Built accessible from the start
I specified WCAG 2.1 AA compliance through greenline documentation — landmarks, heading hierarchy, tab order, and alt text for every image. Accessibility wasn't an afterthought; it was built into the design system from day one.
Atlas Platform
The Atlas Platform, unified
Atlas Platform

Atlas Content Catalog
Atlas RS

Atlas DS
Business Impact
Proof in the numbers
By unifying six fragmented products into one intuitive ecosystem, the Atlas Platform redesign eliminated friction, reduced the operational burden on support teams, and empowered analysts to find and access critical data independently.
First click success-rates improved significantly across all user tasks
Time-to-find-content reduced from hours to under one minute
Users completed core tasks independently without help desk support.
The new experience
After the redesign, Atlas became a unified experience.
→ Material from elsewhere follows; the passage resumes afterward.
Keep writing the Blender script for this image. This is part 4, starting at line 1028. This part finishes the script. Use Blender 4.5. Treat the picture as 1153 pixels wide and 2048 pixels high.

Users could identify data in seconds, complete tasks independently, and stop submitting support tickets for everyday needs.

A new first impression
The homepage transformation captured what the entire redesign delivered: from fragmented, text-heavy, and unclear — to focused, scannable, and confident.
Before
After
Reflection
What I learned
This project was the fullest expression of my UX practice to date — research, systems thinking, information architecture, and visual design at enterprise scale. The most important lesson: translating complexity into clarity is the highest-value thing a designer can do. When users can finally see and understand a system that once felt opaque, the impact compounds in ways that are hard to predict — and deeply satisfying to witness.
What's next
Phase 1 solved navigation. Phase 2 goes deeper. Ask Atlas — a generative AI assistant designed to live inside the Atlas Platform homepage — is now available as a working prototype at askatlas.vercel.app, meeting users in plain language rather than requiring them to learn product taxonomy first. The longer-term vision: agentic AI that doesn't just advise, but acts.
Atlas is based on enterprise design work I've led at scale. Names and details have been changed for confidentiality. The strategic framing, design decisions, prototype, and writing are my own.